(Dataset items)
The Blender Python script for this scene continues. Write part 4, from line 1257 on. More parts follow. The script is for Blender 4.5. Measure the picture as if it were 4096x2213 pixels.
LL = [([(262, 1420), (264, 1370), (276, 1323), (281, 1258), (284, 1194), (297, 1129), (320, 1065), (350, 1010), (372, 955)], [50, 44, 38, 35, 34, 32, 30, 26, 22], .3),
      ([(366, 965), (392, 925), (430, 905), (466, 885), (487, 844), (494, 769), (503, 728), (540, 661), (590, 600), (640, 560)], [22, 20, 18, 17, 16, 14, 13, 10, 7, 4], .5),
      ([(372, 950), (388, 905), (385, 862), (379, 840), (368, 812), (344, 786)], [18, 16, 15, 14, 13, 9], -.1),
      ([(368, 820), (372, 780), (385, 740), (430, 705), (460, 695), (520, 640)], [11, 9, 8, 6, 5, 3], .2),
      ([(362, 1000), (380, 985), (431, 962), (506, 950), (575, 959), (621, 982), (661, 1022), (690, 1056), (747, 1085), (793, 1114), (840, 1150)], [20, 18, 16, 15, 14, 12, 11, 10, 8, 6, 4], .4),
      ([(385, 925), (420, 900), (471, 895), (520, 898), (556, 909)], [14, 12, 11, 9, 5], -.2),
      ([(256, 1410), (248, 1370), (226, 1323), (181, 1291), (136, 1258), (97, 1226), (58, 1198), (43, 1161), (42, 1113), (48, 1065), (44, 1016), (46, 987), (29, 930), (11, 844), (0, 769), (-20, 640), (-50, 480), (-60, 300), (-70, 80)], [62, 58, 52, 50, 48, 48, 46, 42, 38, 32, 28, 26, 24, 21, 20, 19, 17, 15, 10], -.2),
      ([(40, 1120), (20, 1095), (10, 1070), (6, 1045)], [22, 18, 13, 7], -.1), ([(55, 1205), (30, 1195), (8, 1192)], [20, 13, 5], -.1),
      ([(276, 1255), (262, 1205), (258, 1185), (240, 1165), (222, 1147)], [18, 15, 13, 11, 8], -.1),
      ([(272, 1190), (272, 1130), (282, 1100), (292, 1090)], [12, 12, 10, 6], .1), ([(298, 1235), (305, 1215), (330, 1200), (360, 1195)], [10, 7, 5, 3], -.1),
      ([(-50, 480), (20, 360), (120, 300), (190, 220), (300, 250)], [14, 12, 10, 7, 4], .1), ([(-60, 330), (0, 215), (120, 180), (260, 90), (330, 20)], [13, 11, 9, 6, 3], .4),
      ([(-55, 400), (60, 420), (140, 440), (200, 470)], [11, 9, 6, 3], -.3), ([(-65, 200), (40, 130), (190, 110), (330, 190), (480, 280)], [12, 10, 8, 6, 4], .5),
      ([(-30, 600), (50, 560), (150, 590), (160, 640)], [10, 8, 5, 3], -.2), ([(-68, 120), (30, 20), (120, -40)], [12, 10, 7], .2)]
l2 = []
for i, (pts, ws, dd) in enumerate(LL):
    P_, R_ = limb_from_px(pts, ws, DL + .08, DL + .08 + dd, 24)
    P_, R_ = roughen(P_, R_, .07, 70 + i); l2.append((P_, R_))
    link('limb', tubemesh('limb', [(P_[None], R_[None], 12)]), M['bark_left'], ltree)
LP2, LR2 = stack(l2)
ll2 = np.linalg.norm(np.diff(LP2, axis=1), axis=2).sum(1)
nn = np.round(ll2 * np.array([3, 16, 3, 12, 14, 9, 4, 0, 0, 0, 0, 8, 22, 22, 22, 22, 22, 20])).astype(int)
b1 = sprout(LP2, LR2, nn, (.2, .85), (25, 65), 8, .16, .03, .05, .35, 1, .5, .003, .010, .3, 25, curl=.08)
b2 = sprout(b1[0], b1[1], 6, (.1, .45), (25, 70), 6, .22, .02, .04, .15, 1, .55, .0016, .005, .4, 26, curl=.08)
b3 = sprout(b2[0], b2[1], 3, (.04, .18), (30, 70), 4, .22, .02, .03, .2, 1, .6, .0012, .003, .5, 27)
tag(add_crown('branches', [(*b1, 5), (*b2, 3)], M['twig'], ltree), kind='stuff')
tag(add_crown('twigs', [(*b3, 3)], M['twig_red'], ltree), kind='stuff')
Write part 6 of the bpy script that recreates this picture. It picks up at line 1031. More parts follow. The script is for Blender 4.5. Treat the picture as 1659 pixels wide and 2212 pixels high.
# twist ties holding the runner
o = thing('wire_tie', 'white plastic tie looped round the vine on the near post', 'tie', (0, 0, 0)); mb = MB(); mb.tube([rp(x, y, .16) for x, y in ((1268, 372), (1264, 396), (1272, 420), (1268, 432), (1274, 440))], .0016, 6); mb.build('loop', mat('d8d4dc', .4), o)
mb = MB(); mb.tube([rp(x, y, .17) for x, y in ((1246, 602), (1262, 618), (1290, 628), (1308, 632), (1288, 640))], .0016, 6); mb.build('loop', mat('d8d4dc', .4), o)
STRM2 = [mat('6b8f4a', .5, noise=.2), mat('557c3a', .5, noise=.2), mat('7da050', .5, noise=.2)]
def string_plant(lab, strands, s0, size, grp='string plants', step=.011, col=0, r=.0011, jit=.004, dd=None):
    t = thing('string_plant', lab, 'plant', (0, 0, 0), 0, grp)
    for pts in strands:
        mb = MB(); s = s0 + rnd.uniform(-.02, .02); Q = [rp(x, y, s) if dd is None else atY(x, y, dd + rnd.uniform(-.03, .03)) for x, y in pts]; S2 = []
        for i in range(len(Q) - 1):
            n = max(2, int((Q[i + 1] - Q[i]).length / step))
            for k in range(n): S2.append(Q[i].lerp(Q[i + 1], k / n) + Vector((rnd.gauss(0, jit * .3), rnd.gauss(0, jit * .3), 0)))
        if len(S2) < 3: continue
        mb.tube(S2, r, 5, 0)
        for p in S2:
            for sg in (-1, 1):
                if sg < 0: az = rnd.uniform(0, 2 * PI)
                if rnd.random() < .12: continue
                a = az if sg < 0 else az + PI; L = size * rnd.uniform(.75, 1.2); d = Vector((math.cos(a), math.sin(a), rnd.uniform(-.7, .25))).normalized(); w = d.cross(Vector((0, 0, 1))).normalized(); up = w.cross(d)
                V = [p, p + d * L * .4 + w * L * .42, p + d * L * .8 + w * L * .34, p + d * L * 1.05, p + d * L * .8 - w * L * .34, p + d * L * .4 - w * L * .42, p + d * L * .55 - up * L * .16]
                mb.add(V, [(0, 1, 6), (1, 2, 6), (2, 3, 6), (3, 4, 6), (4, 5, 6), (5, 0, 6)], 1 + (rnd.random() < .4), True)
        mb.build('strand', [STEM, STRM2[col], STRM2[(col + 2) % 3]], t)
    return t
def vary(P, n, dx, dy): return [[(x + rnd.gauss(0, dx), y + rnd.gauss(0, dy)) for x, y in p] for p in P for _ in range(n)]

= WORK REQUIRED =
Your task is to transcribe the listing above in full, exactly as given.

= WORKED ANSWER =
The Blender Python script for this scene continues. Write part 4, from line 1257 on. More parts follow. The script is for Blender 4.5. Measure the picture as if it were 4096x2213 pixels.
LL = [([(262, 1420), (264, 1370), (276, 1323), (281, 1258), (284, 1194), (297, 1129), (320, 1065), (350, 1010), (372, 955)], [50, 44, 38, 35, 34, 32, 30, 26, 22], .3),
      ([(366, 965), (392, 925), (430, 905), (466, 885), (487, 844), (494, 769), (503, 728), (540, 661), (590, 600), (640, 560)], [22, 20, 18, 17, 16, 14, 13, 10, 7, 4], .5),
      ([(372, 950), (388, 905), (385, 862), (379, 840), (368, 812), (344, 786)], [18, 16, 15, 14, 13, 9], -.1),
      ([(368, 820), (372, 780), (385, 740), (430, 705), (460, 695), (520, 640)], [11, 9, 8, 6, 5, 3], .2),
      ([(362, 1000), (380, 985), (431, 962), (506, 950), (575, 959), (621, 982), (661, 1022), (690, 1056), (747, 1085), (793, 1114), (840, 1150)], [20, 18, 16, 15, 14, 12, 11, 10, 8, 6, 4], .4),
      ([(385, 925), (420, 900), (471, 895), (520, 898), (556, 909)], [14, 12, 11, 9, 5], -.2),
      ([(256, 1410), (248, 1370), (226, 1323), (181, 1291), (136, 1258), (97, 1226), (58, 1198), (43, 1161), (42, 1113), (48, 1065), (44, 1016), (46, 987), (29, 930), (11, 844), (0, 769), (-20, 640), (-50, 480), (-60, 300), (-70, 80)], [62, 58, 52, 50, 48, 48, 46, 42, 38, 32, 28, 26, 24, 21, 20, 19, 17, 15, 10], -.2),
      ([(40, 1120), (20, 1095), (10, 1070), (6, 1045)], [22, 18, 13, 7], -.1), ([(55, 1205), (30, 1195), (8, 1192)], [20, 13, 5], -.1),
      ([(276, 1255), (262, 1205), (258, 1185), (240, 1165), (222, 1147)], [18, 15, 13, 11, 8], -.1),
      ([(272, 1190), (272, 1130), (282, 1100), (292, 1090)], [12, 12, 10, 6], .1), ([(298, 1235), (305, 1215), (330, 1200), (360, 1195)], [10, 7, 5, 3], -.1),
      ([(-50, 480), (20, 360), (120, 300), (190, 220), (300, 250)], [14, 12, 10, 7, 4], .1), ([(-60, 330), (0, 215), (120, 180), (260, 90), (330, 20)], [13, 11, 9, 6, 3], .4),
      ([(-55, 400), (60, 420), (140, 440), (200, 470)], [11, 9, 6, 3], -.3), ([(-65, 200), (40, 130), (190, 110), (330, 190), (480, 280)], [12, 10, 8, 6, 4], .5),
      ([(-30, 600), (50, 560), (150, 590), (160, 640)], [10, 8, 5, 3], -.2), ([(-68, 120), (30, 20), (120, -40)], [12, 10, 7], .2)]
l2 = []
for i, (pts, ws, dd) in enumerate(LL):
    P_, R_ = limb_from_px(pts, ws, DL + .08, DL + .08 + dd, 24)
    P_, R_ = roughen(P_, R_, .07, 70 + i); l2.append((P_, R_))
    link('limb', tubemesh('limb', [(P_[None], R_[None], 12)]), M['bark_left'], ltree)
LP2, LR2 = stack(l2)
ll2 = np.linalg.norm(np.diff(LP2, axis=1), axis=2).sum(1)
nn = np.round(ll2 * np.array([3, 16, 3, 12, 14, 9, 4, 0, 0, 0, 0, 8, 22, 22, 22, 22, 22, 20])).astype(int)
b1 = sprout(LP2, LR2, nn, (.2, .85), (25, 65), 8, .16, .03, .05, .35, 1, .5, .003, .010, .3, 25, curl=.08)
b2 = sprout(b1[0], b1[1], 6, (.1, .45), (25, 70), 6, .22, .02, .04, .15, 1, .55, .0016, .005, .4, 26, curl=.08)
b3 = sprout(b2[0], b2[1], 3, (.04, .18), (30, 70), 4, .22, .02, .03, .2, 1, .6, .0012, .003, .5, 27)
tag(add_crown('branches', [(*b1, 5), (*b2, 3)], M['twig'], ltree), kind='stuff')
tag(add_crown('twigs', [(*b3, 3)], M['twig_red'], ltree), kind='stuff')
Write part 6 of the bpy script that recreates this picture. It picks up at line 1031. More parts follow. The script is for Blender 4.5. Treat the picture as 1659 pixels wide and 2212 pixels high.
# twist ties holding the runner
o = thing('wire_tie', 'white plastic tie looped round the vine on the near post', 'tie', (0, 0, 0)); mb = MB(); mb.tube([rp(x, y, .16) for x, y in ((1268, 372), (1264, 396), (1272, 420), (1268, 432), (1274, 440))], .0016, 6); mb.build('loop', mat('d8d4dc', .4), o)
mb = MB(); mb.tube([rp(x, y, .17) for x, y in ((1246, 602), (1262, 618), (1290, 628), (1308, 632), (1288, 640))], .0016, 6); mb.build('loop', mat('d8d4dc', .4), o)
STRM2 = [mat('6b8f4a', .5, noise=.2), mat('557c3a', .5, noise=.2), mat('7da050', .5, noise=.2)]
def string_plant(lab, strands, s0, size, grp='string plants', step=.011, col=0, r=.0011, jit=.004, dd=None):
    t = thing('string_plant', lab, 'plant', (0, 0, 0), 0, grp)
    for pts in strands:
        mb = MB(); s = s0 + rnd.uniform(-.02, .02); Q = [rp(x, y, s) if dd is None else atY(x, y, dd + rnd.uniform(-.03, .03)) for x, y in pts]; S2 = []
        for i in range(len(Q) - 1):
            n = max(2, int((Q[i + 1] - Q[i]).length / step))
            for k in range(n): S2.append(Q[i].lerp(Q[i + 1], k / n) + Vector((rnd.gauss(0, jit * .3), rnd.gauss(0, jit * .3), 0)))
        if len(S2) < 3: continue
        mb.tube(S2, r, 5, 0)
        for p in S2:
            for sg in (-1, 1):
                if sg < 0: az = rnd.uniform(0, 2 * PI)
                if rnd.random() < .12: continue
                a = az if sg < 0 else az + PI; L = size * rnd.uniform(.75, 1.2); d = Vector((math.cos(a), math.sin(a), rnd.uniform(-.7, .25))).normalized(); w = d.cross(Vector((0, 0, 1))).normalized(); up = w.cross(d)
                V = [p, p + d * L * .4 + w * L * .42, p + d * L * .8 + w * L * .34, p + d * L * 1.05, p + d * L * .8 - w * L * .34, p + d * L * .4 - w * L * .42, p + d * L * .55 - up * L * .16]
                mb.add(V, [(0, 1, 6), (1, 2, 6), (2, 3, 6), (3, 4, 6), (4, 5, 6), (5, 0, 6)], 1 + (rnd.random() < .4), True)
        mb.build('strand', [STEM, STRM2[col], STRM2[(col + 2) % 3]], t)
    return t
def vary(P, n, dx, dy): return [[(x + rnd.gauss(0, dx), y + rnd.gauss(0, dy)) for x, y in p] for p in P for _ in range(n)]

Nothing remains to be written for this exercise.